(WRITTEN PROBLEM)
Your task is to give the listing below back word for word, pictures excluded.

● ● ●

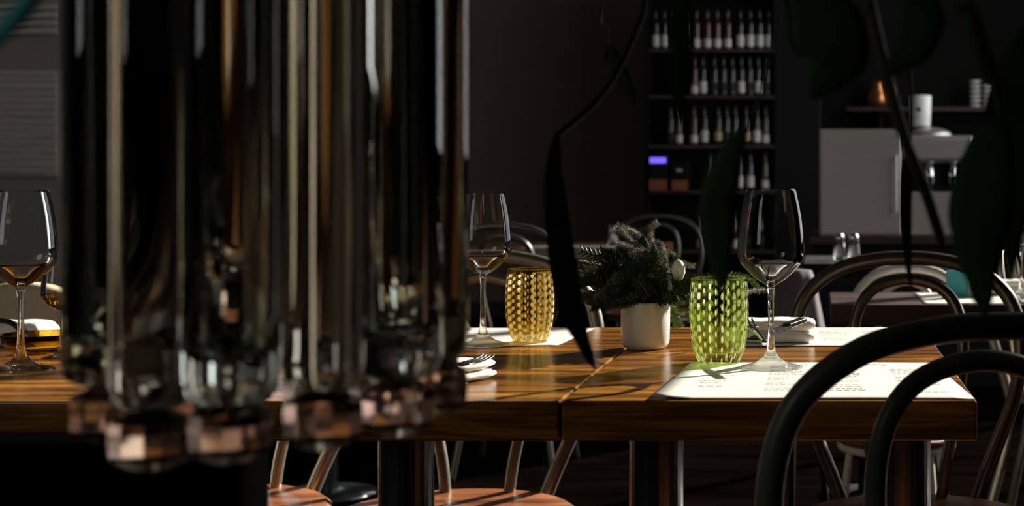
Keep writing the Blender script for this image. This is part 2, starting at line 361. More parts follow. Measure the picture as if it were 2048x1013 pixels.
# ------------------------------------------------------------------ chairs (round wooden seat, two bent metal hoops)
def chair(label, loc, rz, tube='steel_tube', group='bent metal chairs with round wooden seats', ro=0.0125, ri=0.0100, name='hoop_back_chair'):
    t = thing(name, label, 'chair', loc, rz, group)
    MB().lathe([(0,0.432),(0.185,0.432),(0.198,0.438),(0.20,0.447),(0.190,0.455),(0.15,0.453),(0,0.449)],48).obj('seat','seatwood',t)
    ring = [(0.178*math.cos(2*PI*k/40),0.178*math.sin(2*PI*k/40),0.422) for k in range(40)]
    MB().tube(ring,0.0105,10,closed=True).obj('seat_ring',tube,t)
    half = [(0.108,0.178,0.425),(0.128,0.188,0.48),(0.153,0.200,0.54),(0.181,0.214,0.61),(0.195,0.226,0.68),(0.191,0.236,0.745),(0.168,0.245,0.795),(0.118,0.252,0.832),(0.055,0.256,0.848),(0,0.257,0.851)]
    pts = half + [(-x,y,z) for x,y,z in half[-2::-1]]
    MB().tube(smooth_path(pts,5),ro,14).obj('outer_hoop',tube,t)
    half = [(0.052,0.166,0.425),(0.060,0.172,0.50),(0.076,0.180,0.58),(0.090,0.190,0.66),(0.093,0.202,0.725),(0.080,0.211,0.775),(0.050,0.217,0.805),(0,0.220,0.817)]
    pts = half + [(-x,y,z) for x,y,z in half[-2::-1]]
    MB().tube(smooth_path(pts,5),ri,14).obj('inner_hoop',tube,t)
    for sx in (-1,1):
        MB().tube(smooth_path([(sx*0.112,0.165,0.425),(sx*0.125,0.185,0.30),(sx*0.15,0.225,0.13),(sx*0.17,0.25,0.0)],5),ro*0.95,12).obj('leg',tube,t)
        MB().tube(smooth_path([(sx*0.125,-0.115,0.425),(sx*0.14,-0.135,0.30),(sx*0.158,-0.16,0.13),(sx*0.172,-0.178,0.0)],5),ro*0.95,12).obj('leg',tube,t)
    return t
# local +y is the back of the chair
near = chair('dark metal chair nearest the camera, its hoops crossing the white menu', (0.045+0.055, 1.49, 0), PI+R(12), 'black_tube')
farR = chair('metal chair tucked under far side of right table, hoops behind the wine glass', (0.15,2.22,0), R(0), 'steel_tube')
farL = chair('metal chair behind left table, posts rising from its orange wooden seat', (-0.585,2.26,0), R(0), 'steel_mid')
far3 = chair('metal chair behind the long table, mostly covered by the hanging crystal', (-1.0,2.30,0), R(0), 'steel_pale')
side = chair('metal chair with orange seat standing beyond the right end of the table', (0.70,3.75,0), R(70), 'steel_pale')
lit1 = chair('sunlit metal chair with bright white hoops, beyond the right table', (0.175,3.27,0), R(-12), 'sunlit_tube'); lit1.scale = (0.72,0.8,0.915)
lit2 = chair('metal chair at the sunlit back table behind the potted arrangement', (-1.05,4.95,0), R(180), 'steel_tube')
lit3 = chair('metal chair behind the back table, dark against the charcoal wall', (-0.72,6.1,0), R(0), 'steel_tube')
far4 = chair('metal chair at the right frame edge, hoop beside the dark leaf', (0.64,2.30,0), R(-80), 'steel_pale')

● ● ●

(SOLUTION FOR THIS EXERCISE)
Keep writing the Blender script for this image. This is part 2, starting at line 361. More parts follow. Measure the picture as if it were 2048x1013 pixels.
# ------------------------------------------------------------------ chairs (round wooden seat, two bent metal hoops)
def chair(label, loc, rz, tube='steel_tube', group='bent metal chairs with round wooden seats', ro=0.0125, ri=0.0100, name='hoop_back_chair'):
    t = thing(name, label, 'chair', loc, rz, group)
    MB().lathe([(0,0.432),(0.185,0.432),(0.198,0.438),(0.20,0.447),(0.190,0.455),(0.15,0.453),(0,0.449)],48).obj('seat','seatwood',t)
    ring = [(0.178*math.cos(2*PI*k/40),0.178*math.sin(2*PI*k/40),0.422) for k in range(40)]
    MB().tube(ring,0.0105,10,closed=True).obj('seat_ring',tube,t)
    half = [(0.108,0.178,0.425),(0.128,0.188,0.48),(0.153,0.200,0.54),(0.181,0.214,0.61),(0.195,0.226,0.68),(0.191,0.236,0.745),(0.168,0.245,0.795),(0.118,0.252,0.832),(0.055,0.256,0.848),(0,0.257,0.851)]
    pts = half + [(-x,y,z) for x,y,z in half[-2::-1]]
    MB().tube(smooth_path(pts,5),ro,14).obj('outer_hoop',tube,t)
    half = [(0.052,0.166,0.425),(0.060,0.172,0.50),(0.076,0.180,0.58),(0.090,0.190,0.66),(0.093,0.202,0.725),(0.080,0.211,0.775),(0.050,0.217,0.805),(0,0.220,0.817)]
    pts = half + [(-x,y,z) for x,y,z in half[-2::-1]]
    MB().tube(smooth_path(pts,5),ri,14).obj('inner_hoop',tube,t)
    for sx in (-1,1):
        MB().tube(smooth_path([(sx*0.112,0.165,0.425),(sx*0.125,0.185,0.30),(sx*0.15,0.225,0.13),(sx*0.17,0.25,0.0)],5),ro*0.95,12).obj('leg',tube,t)
        MB().tube(smooth_path([(sx*0.125,-0.115,0.425),(sx*0.14,-0.135,0.30),(sx*0.158,-0.16,0.13),(sx*0.172,-0.178,0.0)],5),ro*0.95,12).obj('leg',tube,t)
    return t
# local +y is the back of the chair
near = chair('dark metal chair nearest the camera, its hoops crossing the white menu', (0.045+0.055, 1.49, 0), PI+R(12), 'black_tube')
farR = chair('metal chair tucked under far side of right table, hoops behind the wine glass', (0.15,2.22,0), R(0), 'steel_tube')
farL = chair('metal chair behind left table, posts rising from its orange wooden seat', (-0.585,2.26,0), R(0), 'steel_mid')
far3 = chair('metal chair behind the long table, mostly covered by the hanging crystal', (-1.0,2.30,0), R(0), 'steel_pale')
side = chair('metal chair with orange seat standing beyond the right end of the table', (0.70,3.75,0), R(70), 'steel_pale')
lit1 = chair('sunlit metal chair with bright white hoops, beyond the right table', (0.175,3.27,0), R(-12), 'sunlit_tube'); lit1.scale = (0.72,0.8,0.915)
lit2 = chair('metal chair at the sunlit back table behind the potted arrangement', (-1.05,4.95,0), R(180), 'steel_tube')
lit3 = chair('metal chair behind the back table, dark against the charcoal wall', (-0.72,6.1,0), R(0), 'steel_tube')
far4 = chair('metal chair at the right frame edge, hoop beside the dark leaf', (0.64,2.30,0), R(-80), 'steel_pale')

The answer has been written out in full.